La frequentazione del pianoro tuttavia iniziò un centinaio di anni prima che esso assumesse la precisa connotazione di luogo di culto. Infatti nello sperone roccioso, quasi a ridosso della chiesa, già a partire dal XVII secolo a.C., venne edificato un nuraghe del tipo “a corridoio” successivamente inglobato dagli edifici più recenti, che evidenzia, fin dagli inizi dell’età nuragica, la specifica vocazione strategica del luogo che controllava un importante valico verso la piana della Trexenta. Già in una fase non avanzata del Bronzo Medio questa parte del pianoro venne sottoposta a una risistemazione complessiva nella quale è possibile riscontrare le prime tracce della “sacralizzazione” dello spazio.

Ma è solo nel Bronzo Recente, intorno al XIII secolo a.C., che avvenne l’attribuzione definitiva di una funzione specifica e caratterizzante in virtù della fondazione e innalzamento di numerosi edifici costruiti con la più accurata tecnica isodoma, esito di una sapiente conoscenza delle tecniche costruttive maturate durante la stagione di innalzamento delle torri dei nuraghi. In questo periodo vennero innalzati il cosiddetto “Tempio ipetrale’: secondo la denominazione attribuita da Taramelli, ma anche molti ambienti successivamente inglobati all’interno del “Recinto delle Feste” e forse anche la “Capanna del sacerdote”.

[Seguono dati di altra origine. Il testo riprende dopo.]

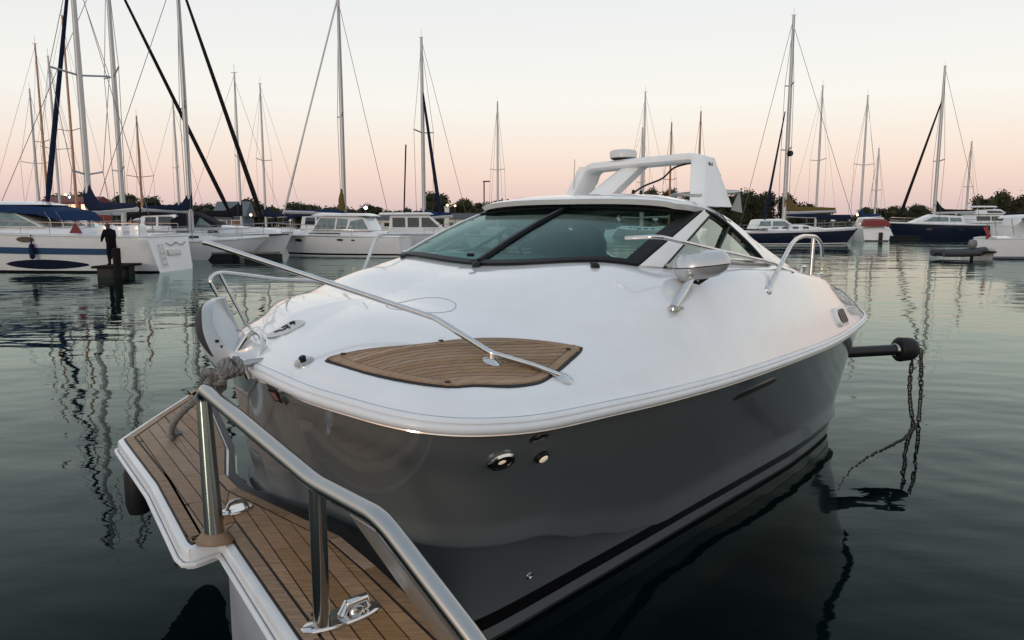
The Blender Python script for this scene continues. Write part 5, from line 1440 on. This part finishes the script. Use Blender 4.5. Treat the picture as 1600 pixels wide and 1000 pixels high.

È probabile che il ruolo assunto dal santuario comportò, sullo scorcio del XII secolo a.C., la necessità di ulteriori ampliamenti con la costruzione, secondo canoni e modalità ormai consolidate, del pozzo sacro, con atrio coperto con tetto a doppio spiovente, scala e struttura ipogea coperta con una volta a tholos; infine un temenos, delimitato da un muro, suddivide lo spazio sacro da quello profano, lo spazio fisico da quello rituale. Al primo gruppo di edifici, oltre al pozzo, appartiene il cosiddetto “Tempio ipetrale” e un tempio a megaron, noto come “Casa del sacerdote o del capo’: dotato di un atrio e di un vano interno circolare con nicchie e copertura a tholos.

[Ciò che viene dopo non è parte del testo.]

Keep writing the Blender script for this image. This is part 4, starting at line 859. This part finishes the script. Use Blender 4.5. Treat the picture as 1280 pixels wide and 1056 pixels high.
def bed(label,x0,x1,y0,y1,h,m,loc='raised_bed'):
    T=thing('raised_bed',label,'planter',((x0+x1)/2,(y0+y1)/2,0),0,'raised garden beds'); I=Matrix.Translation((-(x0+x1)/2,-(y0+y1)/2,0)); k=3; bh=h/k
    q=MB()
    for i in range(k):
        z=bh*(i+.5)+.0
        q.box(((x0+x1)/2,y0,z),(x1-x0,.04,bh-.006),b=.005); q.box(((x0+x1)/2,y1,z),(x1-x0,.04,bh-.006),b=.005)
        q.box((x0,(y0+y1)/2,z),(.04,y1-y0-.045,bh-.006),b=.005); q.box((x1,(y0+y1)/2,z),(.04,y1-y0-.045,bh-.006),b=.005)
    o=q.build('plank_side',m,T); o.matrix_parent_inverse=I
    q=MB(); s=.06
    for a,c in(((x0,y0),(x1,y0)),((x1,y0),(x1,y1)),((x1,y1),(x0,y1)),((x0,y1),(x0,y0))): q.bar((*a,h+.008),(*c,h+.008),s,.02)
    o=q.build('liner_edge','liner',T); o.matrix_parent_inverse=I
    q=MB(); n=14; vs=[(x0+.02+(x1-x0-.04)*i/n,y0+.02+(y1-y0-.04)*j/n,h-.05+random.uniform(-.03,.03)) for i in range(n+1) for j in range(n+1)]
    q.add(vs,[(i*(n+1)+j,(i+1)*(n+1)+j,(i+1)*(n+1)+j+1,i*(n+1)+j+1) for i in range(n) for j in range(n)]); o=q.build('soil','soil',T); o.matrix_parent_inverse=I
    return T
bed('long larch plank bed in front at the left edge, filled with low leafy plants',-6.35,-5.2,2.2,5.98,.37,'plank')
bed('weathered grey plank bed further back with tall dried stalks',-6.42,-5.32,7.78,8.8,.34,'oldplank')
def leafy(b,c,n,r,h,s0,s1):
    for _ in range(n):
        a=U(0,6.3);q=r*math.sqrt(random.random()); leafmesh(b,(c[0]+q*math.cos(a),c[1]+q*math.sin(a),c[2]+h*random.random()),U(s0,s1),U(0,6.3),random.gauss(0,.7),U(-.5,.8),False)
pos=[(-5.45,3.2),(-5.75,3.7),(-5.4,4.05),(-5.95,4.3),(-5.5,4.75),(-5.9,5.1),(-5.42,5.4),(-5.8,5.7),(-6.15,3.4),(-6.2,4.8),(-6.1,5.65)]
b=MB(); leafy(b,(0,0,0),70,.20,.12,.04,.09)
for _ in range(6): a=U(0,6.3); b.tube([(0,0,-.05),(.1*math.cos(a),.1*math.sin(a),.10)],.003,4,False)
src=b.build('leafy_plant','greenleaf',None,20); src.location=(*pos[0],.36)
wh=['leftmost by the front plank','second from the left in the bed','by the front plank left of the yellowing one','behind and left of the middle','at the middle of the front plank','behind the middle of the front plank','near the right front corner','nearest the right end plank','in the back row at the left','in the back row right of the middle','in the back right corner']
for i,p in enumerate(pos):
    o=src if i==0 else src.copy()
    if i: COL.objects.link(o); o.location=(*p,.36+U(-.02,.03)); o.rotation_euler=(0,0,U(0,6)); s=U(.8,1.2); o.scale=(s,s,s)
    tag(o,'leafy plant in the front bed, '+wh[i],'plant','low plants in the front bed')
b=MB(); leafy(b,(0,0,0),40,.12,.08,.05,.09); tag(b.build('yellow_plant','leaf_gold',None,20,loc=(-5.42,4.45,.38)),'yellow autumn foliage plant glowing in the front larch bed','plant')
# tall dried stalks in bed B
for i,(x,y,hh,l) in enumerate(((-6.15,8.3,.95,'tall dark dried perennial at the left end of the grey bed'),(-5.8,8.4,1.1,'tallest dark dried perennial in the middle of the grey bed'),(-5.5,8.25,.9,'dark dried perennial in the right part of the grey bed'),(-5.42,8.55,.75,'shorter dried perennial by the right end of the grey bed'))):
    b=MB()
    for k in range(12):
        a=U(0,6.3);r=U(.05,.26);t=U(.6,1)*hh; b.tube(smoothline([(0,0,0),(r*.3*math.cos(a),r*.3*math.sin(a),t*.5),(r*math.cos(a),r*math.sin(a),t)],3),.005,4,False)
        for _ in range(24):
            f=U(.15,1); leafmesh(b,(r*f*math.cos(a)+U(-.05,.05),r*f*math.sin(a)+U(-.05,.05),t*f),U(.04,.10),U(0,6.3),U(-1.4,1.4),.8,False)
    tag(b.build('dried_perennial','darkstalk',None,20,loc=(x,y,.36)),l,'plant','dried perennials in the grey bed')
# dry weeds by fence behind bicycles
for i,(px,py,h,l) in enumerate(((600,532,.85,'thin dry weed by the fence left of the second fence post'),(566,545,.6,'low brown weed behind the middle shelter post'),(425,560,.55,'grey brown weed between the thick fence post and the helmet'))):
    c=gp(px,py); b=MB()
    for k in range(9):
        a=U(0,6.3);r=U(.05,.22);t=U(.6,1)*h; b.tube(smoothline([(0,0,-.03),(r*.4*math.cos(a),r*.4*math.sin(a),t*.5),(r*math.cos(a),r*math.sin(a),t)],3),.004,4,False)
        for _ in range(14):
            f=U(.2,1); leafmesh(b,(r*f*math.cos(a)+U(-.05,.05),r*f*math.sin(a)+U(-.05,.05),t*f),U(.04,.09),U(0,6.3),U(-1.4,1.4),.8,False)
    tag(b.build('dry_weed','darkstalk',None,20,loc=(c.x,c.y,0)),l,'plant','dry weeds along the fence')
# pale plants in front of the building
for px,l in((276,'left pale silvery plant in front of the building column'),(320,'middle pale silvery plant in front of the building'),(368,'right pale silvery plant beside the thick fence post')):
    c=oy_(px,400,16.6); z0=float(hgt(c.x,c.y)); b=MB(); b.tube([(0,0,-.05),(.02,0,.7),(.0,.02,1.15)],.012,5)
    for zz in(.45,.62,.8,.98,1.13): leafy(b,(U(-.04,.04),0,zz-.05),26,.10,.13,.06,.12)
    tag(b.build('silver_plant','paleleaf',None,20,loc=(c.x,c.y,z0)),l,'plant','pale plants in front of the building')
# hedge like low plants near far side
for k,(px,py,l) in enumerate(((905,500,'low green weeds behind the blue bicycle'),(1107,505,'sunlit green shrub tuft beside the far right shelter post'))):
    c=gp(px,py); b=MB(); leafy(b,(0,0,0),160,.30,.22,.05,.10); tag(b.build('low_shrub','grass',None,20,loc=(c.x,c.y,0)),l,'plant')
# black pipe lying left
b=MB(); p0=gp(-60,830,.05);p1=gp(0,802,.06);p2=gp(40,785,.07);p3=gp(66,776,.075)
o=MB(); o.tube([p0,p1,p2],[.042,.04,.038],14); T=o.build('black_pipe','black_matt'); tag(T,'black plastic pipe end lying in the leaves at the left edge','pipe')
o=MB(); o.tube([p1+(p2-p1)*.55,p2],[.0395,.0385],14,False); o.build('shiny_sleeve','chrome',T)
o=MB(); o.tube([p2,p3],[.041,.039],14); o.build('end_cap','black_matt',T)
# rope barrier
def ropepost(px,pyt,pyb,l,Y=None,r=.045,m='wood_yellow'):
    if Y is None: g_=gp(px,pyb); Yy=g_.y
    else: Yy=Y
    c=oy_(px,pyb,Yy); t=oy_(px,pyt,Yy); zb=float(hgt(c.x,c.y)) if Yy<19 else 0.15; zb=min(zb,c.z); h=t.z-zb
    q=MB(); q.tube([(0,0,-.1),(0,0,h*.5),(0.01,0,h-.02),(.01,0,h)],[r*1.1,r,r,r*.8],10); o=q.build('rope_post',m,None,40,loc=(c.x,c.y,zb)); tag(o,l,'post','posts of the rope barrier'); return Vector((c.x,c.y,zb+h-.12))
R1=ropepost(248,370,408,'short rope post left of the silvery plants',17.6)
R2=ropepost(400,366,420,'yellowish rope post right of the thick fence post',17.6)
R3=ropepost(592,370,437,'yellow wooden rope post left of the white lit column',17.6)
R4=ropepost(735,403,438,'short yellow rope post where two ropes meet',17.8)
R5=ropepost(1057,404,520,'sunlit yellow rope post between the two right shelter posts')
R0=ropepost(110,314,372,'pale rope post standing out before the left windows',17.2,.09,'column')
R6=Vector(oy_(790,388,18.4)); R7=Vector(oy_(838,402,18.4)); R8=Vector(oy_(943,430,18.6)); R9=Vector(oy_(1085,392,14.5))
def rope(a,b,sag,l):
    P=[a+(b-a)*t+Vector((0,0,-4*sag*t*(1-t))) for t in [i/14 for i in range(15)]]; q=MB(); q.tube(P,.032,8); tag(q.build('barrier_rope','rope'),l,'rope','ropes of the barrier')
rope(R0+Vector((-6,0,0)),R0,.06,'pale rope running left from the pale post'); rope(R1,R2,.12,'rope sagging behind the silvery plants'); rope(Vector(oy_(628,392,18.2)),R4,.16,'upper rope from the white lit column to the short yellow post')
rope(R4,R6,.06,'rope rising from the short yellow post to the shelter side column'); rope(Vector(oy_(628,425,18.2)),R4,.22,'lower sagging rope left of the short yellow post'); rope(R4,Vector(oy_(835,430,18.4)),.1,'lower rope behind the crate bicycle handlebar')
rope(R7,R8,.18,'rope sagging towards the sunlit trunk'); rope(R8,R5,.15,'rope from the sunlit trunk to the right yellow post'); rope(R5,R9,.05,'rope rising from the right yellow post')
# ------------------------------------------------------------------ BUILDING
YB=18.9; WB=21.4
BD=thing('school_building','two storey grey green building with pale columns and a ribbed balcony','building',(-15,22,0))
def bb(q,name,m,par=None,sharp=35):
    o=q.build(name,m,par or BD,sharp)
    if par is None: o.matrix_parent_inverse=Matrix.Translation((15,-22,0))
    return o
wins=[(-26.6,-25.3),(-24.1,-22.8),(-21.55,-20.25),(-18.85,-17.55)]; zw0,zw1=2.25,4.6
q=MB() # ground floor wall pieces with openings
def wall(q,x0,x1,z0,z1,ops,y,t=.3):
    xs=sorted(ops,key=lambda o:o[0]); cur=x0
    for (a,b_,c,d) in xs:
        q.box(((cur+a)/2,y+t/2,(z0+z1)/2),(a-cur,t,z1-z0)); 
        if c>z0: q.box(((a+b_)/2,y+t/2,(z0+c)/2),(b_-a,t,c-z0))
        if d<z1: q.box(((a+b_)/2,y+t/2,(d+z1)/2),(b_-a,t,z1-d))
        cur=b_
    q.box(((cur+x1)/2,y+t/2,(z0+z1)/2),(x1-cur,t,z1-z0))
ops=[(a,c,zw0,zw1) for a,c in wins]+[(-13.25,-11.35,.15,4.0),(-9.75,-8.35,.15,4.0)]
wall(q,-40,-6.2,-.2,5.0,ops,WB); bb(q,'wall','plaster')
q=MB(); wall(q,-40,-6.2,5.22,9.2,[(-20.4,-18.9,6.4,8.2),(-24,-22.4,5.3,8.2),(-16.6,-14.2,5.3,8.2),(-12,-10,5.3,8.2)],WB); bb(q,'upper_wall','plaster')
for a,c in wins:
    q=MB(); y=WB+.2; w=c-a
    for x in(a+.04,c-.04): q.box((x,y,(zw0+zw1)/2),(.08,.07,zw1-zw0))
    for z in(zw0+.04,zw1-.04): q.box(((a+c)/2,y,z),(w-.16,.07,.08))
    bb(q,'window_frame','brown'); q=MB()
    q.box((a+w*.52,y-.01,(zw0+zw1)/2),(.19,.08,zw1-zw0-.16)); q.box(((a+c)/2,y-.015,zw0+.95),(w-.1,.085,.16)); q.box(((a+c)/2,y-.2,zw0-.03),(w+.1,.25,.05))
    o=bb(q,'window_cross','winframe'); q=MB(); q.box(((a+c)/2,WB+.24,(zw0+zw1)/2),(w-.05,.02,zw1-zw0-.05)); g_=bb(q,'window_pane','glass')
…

All’esterno, nell’area profana, una serie di fabbricati sono disposti intorno a un ampio cortile di pianta ellittica. È questo il luogo che il Taramelli definì “Recinto delle Feste” immaginando che questo fosse l’ambito in cui, in precise ricorrenze forse di matrice agraria, le genti nuragiche si raccoglievano per stipulare accordi e rinsaldare patti. In questo luogo sarebbe avvenuta la contestualizzazione e ritmizzazione del tempo attraverso eventi politici e sociali che scandivano le periodizzazioni cicliche con al centro feste e cerimonie pubbliche.

Un terzo gruppo di costruzioni, verosimilmente da interpretare quale nucleo abitativo, è posto in direzione est. Fra di esse si segnala per dimensioni e magnificenza una casa a pianta circolare detta “Curia”, dotata di un bancone sedile lungo la parete.

La definizione datane dal Taramelli, anche in seguito agli arredi rinvenuti, e il confronto con architetture simili non lasciano dubbi circa l’interpretazione di questo vano quale luogo di riunione, di incontro e di rappresentanza. Restano da citare gli elementi di culturamateriale, soprattutto i numerosi bronzi figurati, rinvenuti sull’acropoli di Serri insieme ad altre decine di oggetti sacri ma anche della vita quotidiana. Ci raccontano un universo fatto di uomini e di donne, di madri assise che tenendo fra le braccia i propri figli costituiscono delle antesignane della Pietà michelangiolesca; di capitribù e guerrieri con arco, di offerenti, di sacerdoti e di sacerdotesse, maghi e sciamane e infine di animali vari.

La sacralità del luogo non verrà mai meno, anche dopo che un vasto incendio, forse in età punica, e la rovina di alcune strutture ne ridussero l’importanza a un ambito più circoscritto. La chiesa di Santa Maria della Vittoria e la festa che ancora oggi vi si svolge l’ 11 settembre testimonia questa continuità di culto in uno dei luoghi più incantevoli e incantati di tutta l’Isola.